═══ Supplied material ═══

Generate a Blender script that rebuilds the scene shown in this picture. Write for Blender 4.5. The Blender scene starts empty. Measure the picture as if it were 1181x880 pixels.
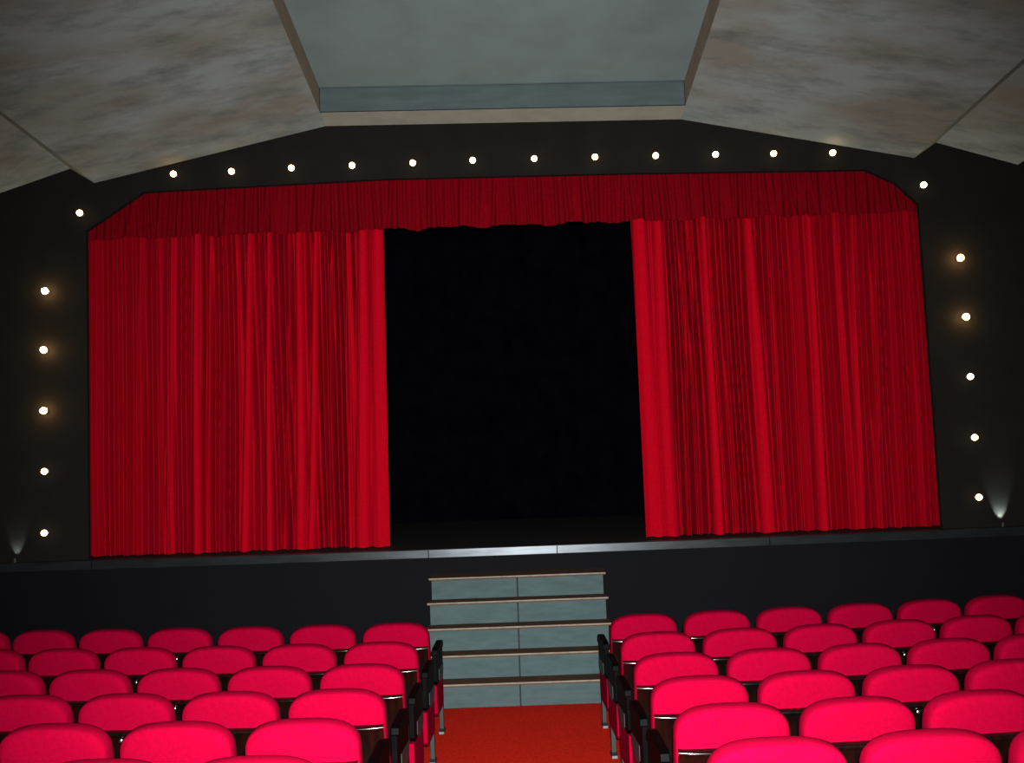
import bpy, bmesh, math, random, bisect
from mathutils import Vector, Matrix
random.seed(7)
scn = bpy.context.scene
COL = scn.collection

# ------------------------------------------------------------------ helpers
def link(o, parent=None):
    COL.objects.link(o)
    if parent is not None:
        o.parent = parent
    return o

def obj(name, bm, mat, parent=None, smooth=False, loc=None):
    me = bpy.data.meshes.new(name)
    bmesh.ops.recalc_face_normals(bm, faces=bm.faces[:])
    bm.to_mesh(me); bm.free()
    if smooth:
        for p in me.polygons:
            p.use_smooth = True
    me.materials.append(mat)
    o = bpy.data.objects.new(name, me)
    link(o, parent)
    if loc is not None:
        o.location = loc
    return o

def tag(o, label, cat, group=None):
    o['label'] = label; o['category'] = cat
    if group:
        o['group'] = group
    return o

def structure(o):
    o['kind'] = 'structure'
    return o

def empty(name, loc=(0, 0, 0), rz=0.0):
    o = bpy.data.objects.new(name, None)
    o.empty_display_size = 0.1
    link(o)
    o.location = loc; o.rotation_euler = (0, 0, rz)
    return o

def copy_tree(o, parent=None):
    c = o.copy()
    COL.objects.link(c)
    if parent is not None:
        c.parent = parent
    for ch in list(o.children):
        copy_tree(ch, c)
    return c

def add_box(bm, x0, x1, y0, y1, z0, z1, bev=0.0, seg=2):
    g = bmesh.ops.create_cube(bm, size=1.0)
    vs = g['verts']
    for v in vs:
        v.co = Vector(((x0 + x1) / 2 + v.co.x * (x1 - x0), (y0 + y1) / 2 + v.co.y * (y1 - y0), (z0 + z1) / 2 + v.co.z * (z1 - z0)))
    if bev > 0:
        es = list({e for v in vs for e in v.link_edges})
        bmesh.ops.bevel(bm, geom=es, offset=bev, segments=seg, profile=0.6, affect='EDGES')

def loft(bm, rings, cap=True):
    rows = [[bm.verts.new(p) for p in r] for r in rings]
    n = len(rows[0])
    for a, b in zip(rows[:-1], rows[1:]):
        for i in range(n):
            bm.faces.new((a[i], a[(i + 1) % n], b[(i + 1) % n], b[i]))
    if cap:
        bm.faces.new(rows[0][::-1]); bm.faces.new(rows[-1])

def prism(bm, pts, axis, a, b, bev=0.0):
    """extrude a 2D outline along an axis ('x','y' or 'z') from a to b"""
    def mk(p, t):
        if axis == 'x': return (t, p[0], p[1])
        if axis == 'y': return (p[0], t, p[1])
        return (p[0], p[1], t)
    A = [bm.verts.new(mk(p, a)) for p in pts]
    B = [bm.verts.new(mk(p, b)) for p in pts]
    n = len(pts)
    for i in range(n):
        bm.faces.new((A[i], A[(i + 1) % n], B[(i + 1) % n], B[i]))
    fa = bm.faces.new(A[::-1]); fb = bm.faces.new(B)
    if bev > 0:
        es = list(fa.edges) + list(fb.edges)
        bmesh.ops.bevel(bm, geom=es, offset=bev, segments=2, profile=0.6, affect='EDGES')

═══

What you are asked to do:
Return exactly what appears from the opening line of the material through the line with "COL = scn.collection", apart from the pictures.

Complete response:
Generate a Blender script that rebuilds the scene shown in this picture. Write for Blender 4.5. The Blender scene starts empty. Measure the picture as if it were 1181x880 pixels.
import bpy, bmesh, math, random, bisect
from mathutils import Vector, Matrix
random.seed(7)
scn = bpy.context.scene
COL = scn.collection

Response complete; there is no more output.